With respect to the performance itself, I kept another of Gurdjieff’s
sayings in mind: ‘The results do not belong to us”. I was happy
(and nervous), however, to see that we had attracted a full house. We later
heard that Colin Wilson, the well-known author in the field of Fourth Way themes,
was in the audience and that it was the first time for him that he saw live
movements!
For reactions of the audience, I will quote from the letter we received from
Justin Hankinson, one of the three organisers of the festival: “Your
performance of the movements, judging by the feedback we have received, was
very popular and the audience enjoyed it enormously.”
Lecture on the occasion of a Movements Performance in Brighton,
at the Occulture Festival, 19 July 2003
written by Wim van Dullemen, edited and read by Pauline Tiben
The performance started with a movement called ‘Adam & Eve’,
which was performed by Christiane Macketanz alone.
What you just saw is a Movement created by Gurdjieff in the
late nineteen-forties, and the musical accompaniment you
just heard was written in the style of his court composer
Thomas de Hartmann.
This particular Movement is based on the Morse code and
if you’d be able to read that code in the succession
of enigmatic gestures just demonstrated to you, you’d
have read the words ‘Adam and Eve’. It is an
interesting example, also because nowadays this Movement
is known and remembered by no more than a mere handful of
people, and it is unlikely that they’d be willing or
able to perform it the way you just saw. Well, which shows
something of the atmosphere of drama, tension and secrecy
that affects the transmission of Gurdjieff’s Movements
to younger generations. ‘Adam and Eve’ is one
of the 250 Movements that have been remembered after Gurdjieff
died, and these 250 represent no more than a quarter of the
Movements that he taught originally. The remainder is forgotten,
a consequence of Gurdjieff’s strict orders that no
choreographs were allowed to be made.
For a productive approach towards Gurdjieff’s Movements,
we would like to mention some of our points of view. First
of all, the Movements form an essential and inseparable part
of Gurdjieff’s teaching, further consisting of orally
transmitted ideas, books and musical works. To separate them
from this organic whole, or even worse, to let them serve
other spiritual, oriental, religious or pseudo-religious
traditions or cults, will rob them or their significance
and potential. Because, Gurdjieff’s Movements are,
like his writings and his music, an expression of his psychological
and cosmic views.
Gurdjieff saw the cosmos as formed out of a succession of
different worlds, related to one another as are the notes
in the diatonic musical scale. Diatonic is a Greek word meaning ‘through
the sounds’. The creation of the world as Gurdjieff
saw it, is described in exactly the same way in Plato’s ‘Timaeus’,
proving that this is not one or other fanciful idea once
hidden in a Mysterious Temple, but one of the cornerstones
of our own civilisation.
Gurdjieff’s way to arrive at this view, however, is
independent from Socrates’ ‘calculations’,
as was proved recently by the research of Russell Smith from
Austin, Texas. The role of mankind in this scale of creation
is not exactly a Hollywood dream of a Universal Brotherhood,
but limited to the providing of energy for a distant cosmic
formation.
In spite of this merciless yoke, development is possible
for man and this has to start with the co-operation of his/her
three main functions: the physical, the emotional and the
mental. It is the birthright of man that these three functions
should work together, but as it is this is rarely the case
and if one of these functions dominates the other two, it
is not possible to perceive reality and our visions quickly
turn into illusions, as wine can turn into acid overnight,
or even worse, into hallucinations.
The struggle to perform Movements has much to do with a
harmonisation, at least temporarily, of these three functions,
to give us back our true state, the state of Adam and Eve.
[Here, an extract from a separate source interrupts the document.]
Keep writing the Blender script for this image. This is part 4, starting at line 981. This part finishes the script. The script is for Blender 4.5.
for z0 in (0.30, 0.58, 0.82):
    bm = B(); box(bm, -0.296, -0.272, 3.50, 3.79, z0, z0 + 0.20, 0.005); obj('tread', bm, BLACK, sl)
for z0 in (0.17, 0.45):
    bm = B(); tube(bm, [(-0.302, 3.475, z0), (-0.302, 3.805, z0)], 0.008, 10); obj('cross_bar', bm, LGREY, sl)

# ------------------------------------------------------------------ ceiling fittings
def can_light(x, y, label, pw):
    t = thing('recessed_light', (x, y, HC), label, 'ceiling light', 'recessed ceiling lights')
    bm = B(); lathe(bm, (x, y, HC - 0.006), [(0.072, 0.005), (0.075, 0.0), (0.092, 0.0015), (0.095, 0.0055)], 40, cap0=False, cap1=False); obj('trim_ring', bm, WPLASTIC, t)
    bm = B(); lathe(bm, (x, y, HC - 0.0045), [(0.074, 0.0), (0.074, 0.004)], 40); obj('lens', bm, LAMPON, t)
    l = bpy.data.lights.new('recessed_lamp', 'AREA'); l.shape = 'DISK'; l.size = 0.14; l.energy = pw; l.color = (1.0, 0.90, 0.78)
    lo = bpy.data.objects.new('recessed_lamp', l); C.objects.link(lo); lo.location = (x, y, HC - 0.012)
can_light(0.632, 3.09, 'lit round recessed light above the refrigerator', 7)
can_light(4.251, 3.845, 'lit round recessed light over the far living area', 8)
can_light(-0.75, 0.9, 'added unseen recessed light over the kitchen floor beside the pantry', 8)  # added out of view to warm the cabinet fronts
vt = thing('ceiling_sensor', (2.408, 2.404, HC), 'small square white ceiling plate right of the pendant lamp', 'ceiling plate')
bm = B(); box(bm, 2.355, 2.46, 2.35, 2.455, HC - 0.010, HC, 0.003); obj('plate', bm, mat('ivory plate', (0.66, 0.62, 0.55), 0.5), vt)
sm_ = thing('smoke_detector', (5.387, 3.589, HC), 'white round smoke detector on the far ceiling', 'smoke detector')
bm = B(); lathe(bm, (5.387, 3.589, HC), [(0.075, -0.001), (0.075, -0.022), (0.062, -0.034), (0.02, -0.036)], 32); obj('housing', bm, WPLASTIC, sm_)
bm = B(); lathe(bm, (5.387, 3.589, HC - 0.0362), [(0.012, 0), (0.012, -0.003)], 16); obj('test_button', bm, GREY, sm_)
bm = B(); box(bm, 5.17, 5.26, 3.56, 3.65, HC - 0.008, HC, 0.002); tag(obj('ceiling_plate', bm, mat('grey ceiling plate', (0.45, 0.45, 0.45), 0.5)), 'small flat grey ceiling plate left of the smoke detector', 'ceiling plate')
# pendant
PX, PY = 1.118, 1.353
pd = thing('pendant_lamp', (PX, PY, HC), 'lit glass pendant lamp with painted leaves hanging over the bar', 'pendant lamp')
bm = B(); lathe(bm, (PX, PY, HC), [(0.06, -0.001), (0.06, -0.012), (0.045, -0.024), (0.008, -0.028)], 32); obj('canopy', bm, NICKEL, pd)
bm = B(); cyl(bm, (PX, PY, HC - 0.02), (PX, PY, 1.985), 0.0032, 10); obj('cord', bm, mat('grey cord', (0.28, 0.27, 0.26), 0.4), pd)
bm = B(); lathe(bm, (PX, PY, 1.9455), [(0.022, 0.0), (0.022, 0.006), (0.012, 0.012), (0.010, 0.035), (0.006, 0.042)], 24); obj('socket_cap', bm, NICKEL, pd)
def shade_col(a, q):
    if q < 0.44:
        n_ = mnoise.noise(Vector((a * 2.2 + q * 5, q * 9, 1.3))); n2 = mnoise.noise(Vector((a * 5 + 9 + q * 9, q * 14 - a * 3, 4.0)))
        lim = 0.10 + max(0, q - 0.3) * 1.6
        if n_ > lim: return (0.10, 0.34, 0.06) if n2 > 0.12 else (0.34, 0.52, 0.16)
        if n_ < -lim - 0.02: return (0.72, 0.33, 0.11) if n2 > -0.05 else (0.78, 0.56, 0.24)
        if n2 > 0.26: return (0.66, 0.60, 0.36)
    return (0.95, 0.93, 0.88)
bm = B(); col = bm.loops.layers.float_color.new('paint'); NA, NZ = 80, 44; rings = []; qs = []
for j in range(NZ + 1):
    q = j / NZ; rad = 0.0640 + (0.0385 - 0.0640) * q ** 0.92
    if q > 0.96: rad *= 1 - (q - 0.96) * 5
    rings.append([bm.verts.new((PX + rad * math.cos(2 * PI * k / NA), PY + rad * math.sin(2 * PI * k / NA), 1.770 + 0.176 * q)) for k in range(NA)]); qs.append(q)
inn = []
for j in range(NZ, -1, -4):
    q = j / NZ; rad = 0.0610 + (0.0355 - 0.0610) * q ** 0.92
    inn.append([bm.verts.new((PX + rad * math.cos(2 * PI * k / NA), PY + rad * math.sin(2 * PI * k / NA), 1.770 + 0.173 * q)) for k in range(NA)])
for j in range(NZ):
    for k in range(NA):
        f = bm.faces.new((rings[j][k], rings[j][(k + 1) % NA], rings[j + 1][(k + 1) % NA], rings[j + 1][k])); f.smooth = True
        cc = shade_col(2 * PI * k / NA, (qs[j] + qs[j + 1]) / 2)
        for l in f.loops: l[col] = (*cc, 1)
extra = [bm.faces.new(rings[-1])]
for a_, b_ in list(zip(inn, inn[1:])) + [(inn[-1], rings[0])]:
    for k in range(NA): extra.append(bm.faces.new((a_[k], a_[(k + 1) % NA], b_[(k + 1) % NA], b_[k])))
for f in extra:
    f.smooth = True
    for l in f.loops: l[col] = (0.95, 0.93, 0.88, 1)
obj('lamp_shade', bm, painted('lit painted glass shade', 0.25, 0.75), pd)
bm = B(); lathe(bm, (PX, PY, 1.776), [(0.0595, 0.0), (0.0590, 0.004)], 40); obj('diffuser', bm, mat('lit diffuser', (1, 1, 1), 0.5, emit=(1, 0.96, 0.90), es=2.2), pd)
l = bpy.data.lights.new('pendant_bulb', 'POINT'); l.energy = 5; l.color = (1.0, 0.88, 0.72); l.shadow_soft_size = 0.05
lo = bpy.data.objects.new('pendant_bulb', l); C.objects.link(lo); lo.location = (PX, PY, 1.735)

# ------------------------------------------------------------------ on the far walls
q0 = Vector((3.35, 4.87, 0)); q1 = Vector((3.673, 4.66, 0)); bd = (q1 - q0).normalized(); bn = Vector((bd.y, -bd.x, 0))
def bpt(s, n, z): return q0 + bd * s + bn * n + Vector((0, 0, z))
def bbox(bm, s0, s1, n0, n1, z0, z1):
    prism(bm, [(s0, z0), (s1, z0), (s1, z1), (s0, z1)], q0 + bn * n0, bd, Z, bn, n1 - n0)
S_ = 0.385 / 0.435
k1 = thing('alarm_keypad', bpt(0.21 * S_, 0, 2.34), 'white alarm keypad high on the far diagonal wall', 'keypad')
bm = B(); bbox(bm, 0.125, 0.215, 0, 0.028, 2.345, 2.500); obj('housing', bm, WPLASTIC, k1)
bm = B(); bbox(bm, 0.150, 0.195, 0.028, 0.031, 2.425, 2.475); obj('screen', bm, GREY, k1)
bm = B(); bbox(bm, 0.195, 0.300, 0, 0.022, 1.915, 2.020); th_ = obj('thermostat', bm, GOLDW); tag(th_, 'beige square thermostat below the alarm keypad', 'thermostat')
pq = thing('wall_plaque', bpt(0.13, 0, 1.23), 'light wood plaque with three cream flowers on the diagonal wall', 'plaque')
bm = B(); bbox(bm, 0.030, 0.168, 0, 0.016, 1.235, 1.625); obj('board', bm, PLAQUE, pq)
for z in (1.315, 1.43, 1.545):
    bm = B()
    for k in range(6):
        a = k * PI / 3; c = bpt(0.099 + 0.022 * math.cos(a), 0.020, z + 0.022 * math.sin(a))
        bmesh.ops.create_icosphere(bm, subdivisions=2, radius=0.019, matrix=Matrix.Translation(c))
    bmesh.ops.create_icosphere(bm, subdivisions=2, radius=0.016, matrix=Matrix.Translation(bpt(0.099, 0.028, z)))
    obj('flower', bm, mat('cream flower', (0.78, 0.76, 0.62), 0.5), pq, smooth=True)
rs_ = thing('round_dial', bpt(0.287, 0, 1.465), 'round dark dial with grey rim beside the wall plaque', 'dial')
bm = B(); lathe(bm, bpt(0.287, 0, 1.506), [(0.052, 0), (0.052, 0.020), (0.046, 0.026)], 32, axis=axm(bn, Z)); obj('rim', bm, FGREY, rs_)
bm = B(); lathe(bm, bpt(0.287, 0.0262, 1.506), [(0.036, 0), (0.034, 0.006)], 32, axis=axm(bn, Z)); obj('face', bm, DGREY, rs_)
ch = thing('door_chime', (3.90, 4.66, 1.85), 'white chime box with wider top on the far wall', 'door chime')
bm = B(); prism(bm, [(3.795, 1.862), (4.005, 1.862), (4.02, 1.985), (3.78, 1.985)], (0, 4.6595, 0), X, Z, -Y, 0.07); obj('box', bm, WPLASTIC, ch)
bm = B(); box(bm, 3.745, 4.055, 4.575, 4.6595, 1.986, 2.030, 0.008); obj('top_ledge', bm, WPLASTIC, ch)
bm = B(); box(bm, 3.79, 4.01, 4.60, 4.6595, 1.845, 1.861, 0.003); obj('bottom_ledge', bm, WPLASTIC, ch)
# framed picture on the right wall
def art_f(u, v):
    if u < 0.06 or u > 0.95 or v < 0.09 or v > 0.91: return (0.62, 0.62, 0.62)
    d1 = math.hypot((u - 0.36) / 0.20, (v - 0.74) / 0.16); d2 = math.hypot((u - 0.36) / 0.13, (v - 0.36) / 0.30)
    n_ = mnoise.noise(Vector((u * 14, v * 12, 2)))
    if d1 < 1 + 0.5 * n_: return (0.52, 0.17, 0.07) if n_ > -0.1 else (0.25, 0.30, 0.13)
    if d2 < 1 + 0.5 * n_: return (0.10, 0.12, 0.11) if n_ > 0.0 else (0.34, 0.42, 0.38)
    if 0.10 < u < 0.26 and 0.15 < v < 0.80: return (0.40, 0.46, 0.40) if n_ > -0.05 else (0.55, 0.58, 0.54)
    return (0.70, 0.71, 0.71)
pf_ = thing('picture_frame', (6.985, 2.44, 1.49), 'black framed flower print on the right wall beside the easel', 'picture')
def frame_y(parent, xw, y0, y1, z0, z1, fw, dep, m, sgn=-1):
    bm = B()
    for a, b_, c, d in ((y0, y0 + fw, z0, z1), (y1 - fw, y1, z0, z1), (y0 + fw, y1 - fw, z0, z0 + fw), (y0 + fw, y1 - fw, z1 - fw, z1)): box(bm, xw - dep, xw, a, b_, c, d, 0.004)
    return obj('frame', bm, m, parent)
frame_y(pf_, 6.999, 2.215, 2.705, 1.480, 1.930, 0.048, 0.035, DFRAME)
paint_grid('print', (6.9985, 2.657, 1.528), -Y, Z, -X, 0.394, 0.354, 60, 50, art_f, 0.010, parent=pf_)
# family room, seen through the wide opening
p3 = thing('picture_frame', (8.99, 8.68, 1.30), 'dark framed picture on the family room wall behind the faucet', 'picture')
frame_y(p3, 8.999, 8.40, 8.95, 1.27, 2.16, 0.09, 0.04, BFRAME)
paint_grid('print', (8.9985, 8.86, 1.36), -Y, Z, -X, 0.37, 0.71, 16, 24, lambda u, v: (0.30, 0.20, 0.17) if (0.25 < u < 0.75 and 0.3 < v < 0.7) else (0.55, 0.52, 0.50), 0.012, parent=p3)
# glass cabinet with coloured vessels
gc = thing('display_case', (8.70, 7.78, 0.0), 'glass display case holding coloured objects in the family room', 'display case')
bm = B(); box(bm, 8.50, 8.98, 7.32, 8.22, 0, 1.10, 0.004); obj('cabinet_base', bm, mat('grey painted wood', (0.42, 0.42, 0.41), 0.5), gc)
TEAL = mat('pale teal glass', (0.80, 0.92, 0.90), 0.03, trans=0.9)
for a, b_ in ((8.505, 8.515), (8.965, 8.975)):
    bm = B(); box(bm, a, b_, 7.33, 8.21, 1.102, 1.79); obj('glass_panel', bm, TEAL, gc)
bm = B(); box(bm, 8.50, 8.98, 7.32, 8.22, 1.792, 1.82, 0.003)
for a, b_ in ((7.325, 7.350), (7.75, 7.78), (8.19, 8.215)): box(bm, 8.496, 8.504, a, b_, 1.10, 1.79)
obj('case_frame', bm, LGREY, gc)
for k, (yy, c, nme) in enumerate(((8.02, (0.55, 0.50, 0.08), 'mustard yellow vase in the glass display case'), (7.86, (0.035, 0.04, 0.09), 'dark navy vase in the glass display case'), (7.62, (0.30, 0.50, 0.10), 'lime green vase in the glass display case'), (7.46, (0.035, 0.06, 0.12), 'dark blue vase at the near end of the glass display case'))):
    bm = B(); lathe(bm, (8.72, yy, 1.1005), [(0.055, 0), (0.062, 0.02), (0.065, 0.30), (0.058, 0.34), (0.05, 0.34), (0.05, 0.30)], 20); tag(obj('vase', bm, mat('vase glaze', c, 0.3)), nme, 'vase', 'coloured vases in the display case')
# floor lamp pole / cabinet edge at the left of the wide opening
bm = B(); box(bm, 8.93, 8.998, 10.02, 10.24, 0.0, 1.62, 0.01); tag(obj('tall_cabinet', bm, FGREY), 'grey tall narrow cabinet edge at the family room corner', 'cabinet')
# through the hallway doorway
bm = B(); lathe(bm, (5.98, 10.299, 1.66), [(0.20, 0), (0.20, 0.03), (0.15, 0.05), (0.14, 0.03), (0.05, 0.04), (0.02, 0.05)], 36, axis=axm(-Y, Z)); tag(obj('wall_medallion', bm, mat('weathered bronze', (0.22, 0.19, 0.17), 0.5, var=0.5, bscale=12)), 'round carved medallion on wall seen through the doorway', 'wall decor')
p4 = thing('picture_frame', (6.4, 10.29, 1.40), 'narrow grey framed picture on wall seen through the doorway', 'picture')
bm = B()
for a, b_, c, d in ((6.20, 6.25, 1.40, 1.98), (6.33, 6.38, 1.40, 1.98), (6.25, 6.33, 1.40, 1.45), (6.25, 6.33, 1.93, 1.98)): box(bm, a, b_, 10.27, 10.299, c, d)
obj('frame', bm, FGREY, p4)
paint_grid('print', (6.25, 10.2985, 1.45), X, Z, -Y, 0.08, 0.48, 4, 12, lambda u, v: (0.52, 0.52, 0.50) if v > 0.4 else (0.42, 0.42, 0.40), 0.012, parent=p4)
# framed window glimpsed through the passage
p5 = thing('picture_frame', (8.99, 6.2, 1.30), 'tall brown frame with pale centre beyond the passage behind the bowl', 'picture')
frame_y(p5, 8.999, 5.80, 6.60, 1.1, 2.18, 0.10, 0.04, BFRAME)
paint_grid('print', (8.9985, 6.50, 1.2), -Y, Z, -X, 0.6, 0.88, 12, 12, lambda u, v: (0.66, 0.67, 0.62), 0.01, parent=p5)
This implies that all the efforts in the Gurdjieff Work are
not directed towards acquiring new, spectacular insights,
states or possibilities, but towards restoring what has been
lost. This means to become normal, ‘normal’ not
in the sense of ‘the ordinary’ or ‘average’,
which as every newspaper will immediately testify is abnormal
enough, but ‘normal’ meaning ‘living according
to our inherent possibilities’.
In our demonstration, you’ll see people at work. Usually,
a Movements class consists of 24 people, but for various
reasons it was not possible to have more than 7 people here
in Brighton from our Amsterdam and Berlin groups. Yet we
hope that this demonstration will give you a good impression
of the treasure that Gurdjieff put at the disposal of humanity.
We have not handed out programmes because the titles of
Movements are either just dates or code numbers, and finally
we have to mention that only for some of the Movements we
demonstrate today, the music was written by Gurdjieff, most
of the music comes from traditional sources within the transmission
lines of Movements or was composed by mr Van Dullemen.